§ TASK DESCRIPTION: Repeat everything from the line holding "m = MB(); m.box(-0.93, 0.93, -0.38, 0.24, 0.36, 0.42);" to the line holding "m.lathe(0, 0, prof, n)", inclusive, exactly. Leave out the rest.

§ INFORMATION SUPPLIED:

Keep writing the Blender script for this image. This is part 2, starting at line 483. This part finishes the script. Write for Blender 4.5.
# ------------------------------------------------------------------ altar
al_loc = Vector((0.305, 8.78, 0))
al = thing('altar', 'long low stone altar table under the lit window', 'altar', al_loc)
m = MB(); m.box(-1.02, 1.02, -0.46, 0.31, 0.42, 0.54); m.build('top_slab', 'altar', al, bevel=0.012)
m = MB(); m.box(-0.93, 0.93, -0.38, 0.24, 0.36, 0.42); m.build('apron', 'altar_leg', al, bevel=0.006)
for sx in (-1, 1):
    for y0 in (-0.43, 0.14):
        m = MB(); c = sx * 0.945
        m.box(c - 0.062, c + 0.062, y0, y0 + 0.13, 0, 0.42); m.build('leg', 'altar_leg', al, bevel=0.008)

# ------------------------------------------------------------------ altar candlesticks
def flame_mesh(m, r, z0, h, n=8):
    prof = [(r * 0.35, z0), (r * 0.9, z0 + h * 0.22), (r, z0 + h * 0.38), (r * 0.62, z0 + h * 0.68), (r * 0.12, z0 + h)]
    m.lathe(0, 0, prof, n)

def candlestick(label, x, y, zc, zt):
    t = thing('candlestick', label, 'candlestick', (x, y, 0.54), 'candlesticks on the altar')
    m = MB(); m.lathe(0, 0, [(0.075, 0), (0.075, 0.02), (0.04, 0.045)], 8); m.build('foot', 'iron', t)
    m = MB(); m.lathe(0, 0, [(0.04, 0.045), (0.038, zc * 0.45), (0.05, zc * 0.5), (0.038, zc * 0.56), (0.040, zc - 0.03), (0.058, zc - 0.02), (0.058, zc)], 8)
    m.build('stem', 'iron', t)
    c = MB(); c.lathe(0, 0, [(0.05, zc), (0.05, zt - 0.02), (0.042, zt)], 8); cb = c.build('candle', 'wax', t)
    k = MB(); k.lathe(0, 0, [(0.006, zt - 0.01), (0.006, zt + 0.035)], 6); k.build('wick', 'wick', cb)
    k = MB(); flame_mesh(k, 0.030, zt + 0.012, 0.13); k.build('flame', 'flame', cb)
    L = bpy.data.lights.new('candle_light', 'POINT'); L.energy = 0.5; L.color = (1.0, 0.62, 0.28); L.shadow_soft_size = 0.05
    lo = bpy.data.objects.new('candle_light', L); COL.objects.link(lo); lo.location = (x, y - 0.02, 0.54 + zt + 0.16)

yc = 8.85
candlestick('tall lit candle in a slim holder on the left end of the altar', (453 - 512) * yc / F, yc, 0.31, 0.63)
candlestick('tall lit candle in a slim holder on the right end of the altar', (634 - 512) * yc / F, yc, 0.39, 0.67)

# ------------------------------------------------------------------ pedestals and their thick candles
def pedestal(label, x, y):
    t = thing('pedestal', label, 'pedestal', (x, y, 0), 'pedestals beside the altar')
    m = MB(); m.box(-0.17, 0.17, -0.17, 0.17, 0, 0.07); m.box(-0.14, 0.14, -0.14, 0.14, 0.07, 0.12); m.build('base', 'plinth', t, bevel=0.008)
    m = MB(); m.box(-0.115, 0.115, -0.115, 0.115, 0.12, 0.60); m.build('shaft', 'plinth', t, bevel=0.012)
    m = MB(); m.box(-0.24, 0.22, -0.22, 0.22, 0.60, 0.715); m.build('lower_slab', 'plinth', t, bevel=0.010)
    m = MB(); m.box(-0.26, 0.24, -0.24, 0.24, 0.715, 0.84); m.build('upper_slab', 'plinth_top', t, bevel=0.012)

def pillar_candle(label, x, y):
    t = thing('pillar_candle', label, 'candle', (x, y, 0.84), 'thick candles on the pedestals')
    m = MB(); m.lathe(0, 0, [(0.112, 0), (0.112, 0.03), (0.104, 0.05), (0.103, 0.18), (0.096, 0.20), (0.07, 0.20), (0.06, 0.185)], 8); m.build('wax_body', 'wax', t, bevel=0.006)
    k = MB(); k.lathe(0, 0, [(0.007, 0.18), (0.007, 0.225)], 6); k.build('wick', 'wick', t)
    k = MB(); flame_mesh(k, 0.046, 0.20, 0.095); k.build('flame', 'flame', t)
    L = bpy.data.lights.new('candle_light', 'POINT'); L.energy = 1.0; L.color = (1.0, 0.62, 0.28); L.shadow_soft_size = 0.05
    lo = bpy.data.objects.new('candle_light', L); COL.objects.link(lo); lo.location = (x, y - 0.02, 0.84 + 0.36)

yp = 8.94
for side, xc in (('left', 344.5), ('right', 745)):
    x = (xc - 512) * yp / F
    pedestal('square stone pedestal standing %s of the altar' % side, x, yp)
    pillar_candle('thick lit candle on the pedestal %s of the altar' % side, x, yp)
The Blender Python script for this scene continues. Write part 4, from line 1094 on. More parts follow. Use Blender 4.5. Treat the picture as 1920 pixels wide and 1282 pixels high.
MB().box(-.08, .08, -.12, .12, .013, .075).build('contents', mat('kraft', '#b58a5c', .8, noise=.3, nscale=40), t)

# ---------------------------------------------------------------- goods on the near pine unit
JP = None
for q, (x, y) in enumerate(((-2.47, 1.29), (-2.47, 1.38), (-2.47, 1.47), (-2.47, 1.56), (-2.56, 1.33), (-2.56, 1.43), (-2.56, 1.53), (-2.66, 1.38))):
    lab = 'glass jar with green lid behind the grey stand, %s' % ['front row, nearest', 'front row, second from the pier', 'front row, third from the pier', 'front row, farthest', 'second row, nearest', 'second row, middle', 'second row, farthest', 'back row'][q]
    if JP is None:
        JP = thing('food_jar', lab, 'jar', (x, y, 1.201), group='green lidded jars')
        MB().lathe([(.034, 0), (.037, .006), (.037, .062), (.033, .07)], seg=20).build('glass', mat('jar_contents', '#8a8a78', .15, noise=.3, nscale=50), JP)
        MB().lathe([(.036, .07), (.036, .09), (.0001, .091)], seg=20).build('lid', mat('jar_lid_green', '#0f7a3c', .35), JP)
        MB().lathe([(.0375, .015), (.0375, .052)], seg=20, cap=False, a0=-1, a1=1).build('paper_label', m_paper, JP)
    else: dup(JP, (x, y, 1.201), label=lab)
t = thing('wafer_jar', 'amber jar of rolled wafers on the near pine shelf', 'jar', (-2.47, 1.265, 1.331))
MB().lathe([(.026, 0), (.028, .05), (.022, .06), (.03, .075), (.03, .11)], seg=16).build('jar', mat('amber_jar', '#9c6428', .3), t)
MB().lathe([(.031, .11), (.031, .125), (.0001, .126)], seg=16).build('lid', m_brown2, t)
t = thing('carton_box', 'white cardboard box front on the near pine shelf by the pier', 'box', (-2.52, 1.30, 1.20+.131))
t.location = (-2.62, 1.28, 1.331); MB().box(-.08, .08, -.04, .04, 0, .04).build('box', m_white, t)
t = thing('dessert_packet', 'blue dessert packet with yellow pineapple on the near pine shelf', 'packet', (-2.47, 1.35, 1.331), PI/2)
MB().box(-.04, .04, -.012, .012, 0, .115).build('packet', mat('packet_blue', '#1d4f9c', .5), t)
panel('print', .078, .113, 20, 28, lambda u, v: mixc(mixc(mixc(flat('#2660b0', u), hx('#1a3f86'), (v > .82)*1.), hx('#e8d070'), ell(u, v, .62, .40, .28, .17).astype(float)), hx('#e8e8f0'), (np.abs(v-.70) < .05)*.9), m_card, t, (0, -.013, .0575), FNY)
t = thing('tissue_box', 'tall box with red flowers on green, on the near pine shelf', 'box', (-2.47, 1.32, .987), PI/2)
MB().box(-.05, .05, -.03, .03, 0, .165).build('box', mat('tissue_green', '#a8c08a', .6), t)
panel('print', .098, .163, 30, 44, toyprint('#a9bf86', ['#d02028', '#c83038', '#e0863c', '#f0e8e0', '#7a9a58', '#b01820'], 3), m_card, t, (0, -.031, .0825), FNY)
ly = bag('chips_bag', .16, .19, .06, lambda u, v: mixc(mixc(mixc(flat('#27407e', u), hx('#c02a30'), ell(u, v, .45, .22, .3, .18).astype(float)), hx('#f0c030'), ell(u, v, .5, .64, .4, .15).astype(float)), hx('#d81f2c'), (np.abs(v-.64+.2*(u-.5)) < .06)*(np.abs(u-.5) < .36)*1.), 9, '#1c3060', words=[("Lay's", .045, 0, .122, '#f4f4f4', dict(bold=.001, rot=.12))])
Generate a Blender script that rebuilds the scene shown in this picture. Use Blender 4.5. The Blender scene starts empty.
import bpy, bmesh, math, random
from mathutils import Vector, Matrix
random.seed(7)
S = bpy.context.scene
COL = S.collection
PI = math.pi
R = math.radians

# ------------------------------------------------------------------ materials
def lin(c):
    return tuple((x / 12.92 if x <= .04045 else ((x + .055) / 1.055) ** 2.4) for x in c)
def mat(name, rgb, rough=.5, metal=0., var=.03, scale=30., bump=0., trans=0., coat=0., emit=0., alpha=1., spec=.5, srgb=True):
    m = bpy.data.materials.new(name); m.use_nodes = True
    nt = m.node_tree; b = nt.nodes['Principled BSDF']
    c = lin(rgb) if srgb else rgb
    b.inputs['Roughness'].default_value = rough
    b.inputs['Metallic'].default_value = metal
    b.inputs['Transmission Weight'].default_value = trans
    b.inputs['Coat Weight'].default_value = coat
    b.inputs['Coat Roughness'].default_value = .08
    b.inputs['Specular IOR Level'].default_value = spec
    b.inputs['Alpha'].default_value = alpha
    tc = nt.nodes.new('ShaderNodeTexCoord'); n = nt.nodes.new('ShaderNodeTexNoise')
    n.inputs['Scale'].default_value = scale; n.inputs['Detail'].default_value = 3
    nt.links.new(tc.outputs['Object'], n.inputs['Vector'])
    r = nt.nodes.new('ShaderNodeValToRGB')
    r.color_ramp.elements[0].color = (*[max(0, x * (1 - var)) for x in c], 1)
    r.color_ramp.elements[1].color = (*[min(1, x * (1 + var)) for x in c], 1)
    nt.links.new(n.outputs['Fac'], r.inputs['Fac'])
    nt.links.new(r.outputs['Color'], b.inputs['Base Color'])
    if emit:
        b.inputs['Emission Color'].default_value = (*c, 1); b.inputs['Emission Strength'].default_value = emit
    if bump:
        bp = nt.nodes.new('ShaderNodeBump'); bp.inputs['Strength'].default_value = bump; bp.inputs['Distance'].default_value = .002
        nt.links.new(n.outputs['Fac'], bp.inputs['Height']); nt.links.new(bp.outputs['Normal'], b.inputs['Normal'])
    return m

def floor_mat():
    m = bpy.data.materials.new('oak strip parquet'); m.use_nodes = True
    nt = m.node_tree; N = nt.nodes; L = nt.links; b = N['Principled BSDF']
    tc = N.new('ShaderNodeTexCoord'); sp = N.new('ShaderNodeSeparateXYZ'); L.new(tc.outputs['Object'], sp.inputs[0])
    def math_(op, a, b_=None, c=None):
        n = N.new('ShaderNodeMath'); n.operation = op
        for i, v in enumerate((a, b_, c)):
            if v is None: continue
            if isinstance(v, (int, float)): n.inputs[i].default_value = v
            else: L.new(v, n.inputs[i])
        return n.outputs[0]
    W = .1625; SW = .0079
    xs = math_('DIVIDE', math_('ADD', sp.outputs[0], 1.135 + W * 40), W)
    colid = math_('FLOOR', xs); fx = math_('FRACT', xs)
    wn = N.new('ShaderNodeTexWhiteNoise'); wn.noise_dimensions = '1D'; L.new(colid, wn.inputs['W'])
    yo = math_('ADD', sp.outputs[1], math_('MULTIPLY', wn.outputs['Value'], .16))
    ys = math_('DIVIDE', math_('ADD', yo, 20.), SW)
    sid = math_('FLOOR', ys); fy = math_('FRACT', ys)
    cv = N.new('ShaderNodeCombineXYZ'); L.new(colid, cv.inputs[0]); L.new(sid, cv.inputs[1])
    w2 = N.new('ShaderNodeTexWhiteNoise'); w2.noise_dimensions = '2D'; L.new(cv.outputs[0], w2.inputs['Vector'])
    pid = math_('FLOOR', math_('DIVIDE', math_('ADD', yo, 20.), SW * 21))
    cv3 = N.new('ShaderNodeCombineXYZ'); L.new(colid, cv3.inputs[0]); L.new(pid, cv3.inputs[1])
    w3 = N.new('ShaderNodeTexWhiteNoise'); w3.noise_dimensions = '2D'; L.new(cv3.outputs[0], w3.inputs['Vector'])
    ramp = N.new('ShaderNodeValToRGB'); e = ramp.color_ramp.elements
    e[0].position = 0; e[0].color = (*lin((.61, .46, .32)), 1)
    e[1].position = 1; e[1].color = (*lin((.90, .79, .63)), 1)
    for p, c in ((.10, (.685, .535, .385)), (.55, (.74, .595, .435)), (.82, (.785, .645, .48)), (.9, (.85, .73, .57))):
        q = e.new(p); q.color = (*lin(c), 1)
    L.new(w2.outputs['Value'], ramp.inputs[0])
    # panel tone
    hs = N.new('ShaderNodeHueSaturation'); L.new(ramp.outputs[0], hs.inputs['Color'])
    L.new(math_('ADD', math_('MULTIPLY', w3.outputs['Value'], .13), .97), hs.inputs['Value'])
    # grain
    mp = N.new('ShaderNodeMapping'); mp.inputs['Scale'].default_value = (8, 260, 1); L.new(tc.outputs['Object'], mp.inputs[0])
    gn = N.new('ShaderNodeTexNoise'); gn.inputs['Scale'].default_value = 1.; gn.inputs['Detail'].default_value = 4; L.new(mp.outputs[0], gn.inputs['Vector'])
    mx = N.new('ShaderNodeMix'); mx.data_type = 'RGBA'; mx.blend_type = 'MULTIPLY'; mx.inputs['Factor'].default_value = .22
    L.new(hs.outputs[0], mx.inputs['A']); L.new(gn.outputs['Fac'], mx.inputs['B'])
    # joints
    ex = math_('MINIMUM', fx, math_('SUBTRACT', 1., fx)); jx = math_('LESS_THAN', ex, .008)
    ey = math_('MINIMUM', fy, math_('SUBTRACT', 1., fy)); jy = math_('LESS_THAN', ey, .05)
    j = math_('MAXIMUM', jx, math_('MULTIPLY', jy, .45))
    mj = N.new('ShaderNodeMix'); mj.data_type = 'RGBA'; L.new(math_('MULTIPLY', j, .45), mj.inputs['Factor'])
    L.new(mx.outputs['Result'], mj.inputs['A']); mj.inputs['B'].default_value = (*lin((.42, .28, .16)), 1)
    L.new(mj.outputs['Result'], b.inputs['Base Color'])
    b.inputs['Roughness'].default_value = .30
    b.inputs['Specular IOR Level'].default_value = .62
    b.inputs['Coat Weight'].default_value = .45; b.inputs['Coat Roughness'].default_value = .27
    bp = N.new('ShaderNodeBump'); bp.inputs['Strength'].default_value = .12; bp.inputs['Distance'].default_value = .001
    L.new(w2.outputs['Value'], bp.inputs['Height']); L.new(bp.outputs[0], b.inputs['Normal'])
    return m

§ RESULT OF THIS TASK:
m = MB(); m.box(-0.93, 0.93, -0.38, 0.24, 0.36, 0.42); m.build('apron', 'altar_leg', al, bevel=0.006)
for sx in (-1, 1):
    for y0 in (-0.43, 0.14):
        m = MB(); c = sx * 0.945
        m.box(c - 0.062, c + 0.062, y0, y0 + 0.13, 0, 0.42); m.build('leg', 'altar_leg', al, bevel=0.008)

# ------------------------------------------------------------------ altar candlesticks
def flame_mesh(m, r, z0, h, n=8):
    prof = [(r * 0.35, z0), (r * 0.9, z0 + h * 0.22), (r, z0 + h * 0.38), (r * 0.62, z0 + h * 0.68), (r * 0.12, z0 + h)]
    m.lathe(0, 0, prof, n)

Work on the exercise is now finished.